Exercise brief »
Repeat all of the material exactly as given.

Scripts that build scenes
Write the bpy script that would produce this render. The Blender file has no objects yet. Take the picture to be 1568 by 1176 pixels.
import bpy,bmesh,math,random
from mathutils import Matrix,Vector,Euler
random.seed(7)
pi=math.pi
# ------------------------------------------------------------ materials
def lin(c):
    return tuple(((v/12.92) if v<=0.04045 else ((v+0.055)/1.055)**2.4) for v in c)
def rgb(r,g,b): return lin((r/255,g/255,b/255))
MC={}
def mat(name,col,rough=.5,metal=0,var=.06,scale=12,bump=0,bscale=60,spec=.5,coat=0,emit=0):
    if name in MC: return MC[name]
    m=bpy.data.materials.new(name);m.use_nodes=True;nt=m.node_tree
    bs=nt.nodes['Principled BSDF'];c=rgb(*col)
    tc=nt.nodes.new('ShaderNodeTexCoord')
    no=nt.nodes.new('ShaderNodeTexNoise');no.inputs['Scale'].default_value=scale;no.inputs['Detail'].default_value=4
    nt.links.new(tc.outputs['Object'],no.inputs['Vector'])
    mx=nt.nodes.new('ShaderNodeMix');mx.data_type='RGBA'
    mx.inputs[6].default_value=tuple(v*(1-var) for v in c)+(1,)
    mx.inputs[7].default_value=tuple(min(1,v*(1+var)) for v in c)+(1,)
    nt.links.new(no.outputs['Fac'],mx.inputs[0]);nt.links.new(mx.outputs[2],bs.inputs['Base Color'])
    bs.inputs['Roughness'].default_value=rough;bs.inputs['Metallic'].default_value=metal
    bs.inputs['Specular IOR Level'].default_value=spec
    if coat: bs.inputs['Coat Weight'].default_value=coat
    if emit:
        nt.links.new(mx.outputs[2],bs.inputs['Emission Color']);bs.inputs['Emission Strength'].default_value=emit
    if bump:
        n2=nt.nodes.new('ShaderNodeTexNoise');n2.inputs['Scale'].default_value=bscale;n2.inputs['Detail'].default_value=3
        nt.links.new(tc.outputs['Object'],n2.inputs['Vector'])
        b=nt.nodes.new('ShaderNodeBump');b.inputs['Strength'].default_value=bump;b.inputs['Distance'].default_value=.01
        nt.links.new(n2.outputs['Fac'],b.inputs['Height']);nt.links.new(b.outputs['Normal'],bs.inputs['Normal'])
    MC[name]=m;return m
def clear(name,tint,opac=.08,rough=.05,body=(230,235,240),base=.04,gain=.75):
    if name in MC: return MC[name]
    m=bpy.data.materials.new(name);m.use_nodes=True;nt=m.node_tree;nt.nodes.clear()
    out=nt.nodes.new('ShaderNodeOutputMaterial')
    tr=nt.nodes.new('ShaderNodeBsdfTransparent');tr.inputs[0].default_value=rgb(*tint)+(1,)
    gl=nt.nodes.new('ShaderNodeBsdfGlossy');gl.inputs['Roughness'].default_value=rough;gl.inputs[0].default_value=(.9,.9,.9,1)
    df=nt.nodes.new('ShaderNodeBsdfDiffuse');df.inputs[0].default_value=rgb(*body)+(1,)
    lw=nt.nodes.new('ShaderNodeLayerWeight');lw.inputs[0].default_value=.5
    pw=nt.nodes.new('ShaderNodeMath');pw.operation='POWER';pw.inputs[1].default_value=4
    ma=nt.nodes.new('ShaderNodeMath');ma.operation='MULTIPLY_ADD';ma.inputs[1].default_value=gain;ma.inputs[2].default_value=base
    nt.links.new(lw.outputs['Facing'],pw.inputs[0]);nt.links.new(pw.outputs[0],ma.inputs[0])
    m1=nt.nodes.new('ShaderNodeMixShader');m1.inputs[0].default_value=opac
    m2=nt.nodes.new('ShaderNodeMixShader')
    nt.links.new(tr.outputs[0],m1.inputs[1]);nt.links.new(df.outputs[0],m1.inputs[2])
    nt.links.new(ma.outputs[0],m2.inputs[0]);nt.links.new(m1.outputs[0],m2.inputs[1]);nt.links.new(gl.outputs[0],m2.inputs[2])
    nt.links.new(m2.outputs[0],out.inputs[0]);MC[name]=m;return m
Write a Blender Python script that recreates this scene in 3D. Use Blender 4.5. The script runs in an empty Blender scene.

Result below »
Write the bpy script that would produce this render. The Blender file has no objects yet. Take the picture to be 1568 by 1176 pixels.
import bpy,bmesh,math,random
from mathutils import Matrix,Vector,Euler
random.seed(7)
pi=math.pi
# ------------------------------------------------------------ materials
def lin(c):
    return tuple(((v/12.92) if v<=0.04045 else ((v+0.055)/1.055)**2.4) for v in c)
def rgb(r,g,b): return lin((r/255,g/255,b/255))
MC={}
def mat(name,col,rough=.5,metal=0,var=.06,scale=12,bump=0,bscale=60,spec=.5,coat=0,emit=0):
    if name in MC: return MC[name]
    m=bpy.data.materials.new(name);m.use_nodes=True;nt=m.node_tree
    bs=nt.nodes['Principled BSDF'];c=rgb(*col)
    tc=nt.nodes.new('ShaderNodeTexCoord')
    no=nt.nodes.new('ShaderNodeTexNoise');no.inputs['Scale'].default_value=scale;no.inputs['Detail'].default_value=4
    nt.links.new(tc.outputs['Object'],no.inputs['Vector'])
    mx=nt.nodes.new('ShaderNodeMix');mx.data_type='RGBA'
    mx.inputs[6].default_value=tuple(v*(1-var) for v in c)+(1,)
    mx.inputs[7].default_value=tuple(min(1,v*(1+var)) for v in c)+(1,)
    nt.links.new(no.outputs['Fac'],mx.inputs[0]);nt.links.new(mx.outputs[2],bs.inputs['Base Color'])
    bs.inputs['Roughness'].default_value=rough;bs.inputs['Metallic'].default_value=metal
    bs.inputs['Specular IOR Level'].default_value=spec
    if coat: bs.inputs['Coat Weight'].default_value=coat
    if emit:
        nt.links.new(mx.outputs[2],bs.inputs['Emission Color']);bs.inputs['Emission Strength'].default_value=emit
    if bump:
        n2=nt.nodes.new('ShaderNodeTexNoise');n2.inputs['Scale'].default_value=bscale;n2.inputs['Detail'].default_value=3
        nt.links.new(tc.outputs['Object'],n2.inputs['Vector'])
        b=nt.nodes.new('ShaderNodeBump');b.inputs['Strength'].default_value=bump;b.inputs['Distance'].default_value=.01
        nt.links.new(n2.outputs['Fac'],b.inputs['Height']);nt.links.new(b.outputs['Normal'],bs.inputs['Normal'])
    MC[name]=m;return m
def clear(name,tint,opac=.08,rough=.05,body=(230,235,240),base=.04,gain=.75):
    if name in MC: return MC[name]
    m=bpy.data.materials.new(name);m.use_nodes=True;nt=m.node_tree;nt.nodes.clear()
    out=nt.nodes.new('ShaderNodeOutputMaterial')
    tr=nt.nodes.new('ShaderNodeBsdfTransparent');tr.inputs[0].default_value=rgb(*tint)+(1,)
    gl=nt.nodes.new('ShaderNodeBsdfGlossy');gl.inputs['Roughness'].default_value=rough;gl.inputs[0].default_value=(.9,.9,.9,1)
    df=nt.nodes.new('ShaderNodeBsdfDiffuse');df.inputs[0].default_value=rgb(*body)+(1,)
    lw=nt.nodes.new('ShaderNodeLayerWeight');lw.inputs[0].default_value=.5
    pw=nt.nodes.new('ShaderNodeMath');pw.operation='POWER';pw.inputs[1].default_value=4
    ma=nt.nodes.new('ShaderNodeMath');ma.operation='MULTIPLY_ADD';ma.inputs[1].default_value=gain;ma.inputs[2].default_value=base
    nt.links.new(lw.outputs['Facing'],pw.inputs[0]);nt.links.new(pw.outputs[0],ma.inputs[0])
    m1=nt.nodes.new('ShaderNodeMixShader');m1.inputs[0].default_value=opac
    m2=nt.nodes.new('ShaderNodeMixShader')
    nt.links.new(tr.outputs[0],m1.inputs[1]);nt.links.new(df.outputs[0],m1.inputs[2])
    nt.links.new(ma.outputs[0],m2.inputs[0]);nt.links.new(m1.outputs[0],m2.inputs[1]);nt.links.new(gl.outputs[0],m2.inputs[2])
    nt.links.new(m2.outputs[0],out.inputs[0]);MC[name]=m;return m
Write a Blender Python script that recreates this scene in 3D. Use Blender 4.5. The script runs in an empty Blender scene.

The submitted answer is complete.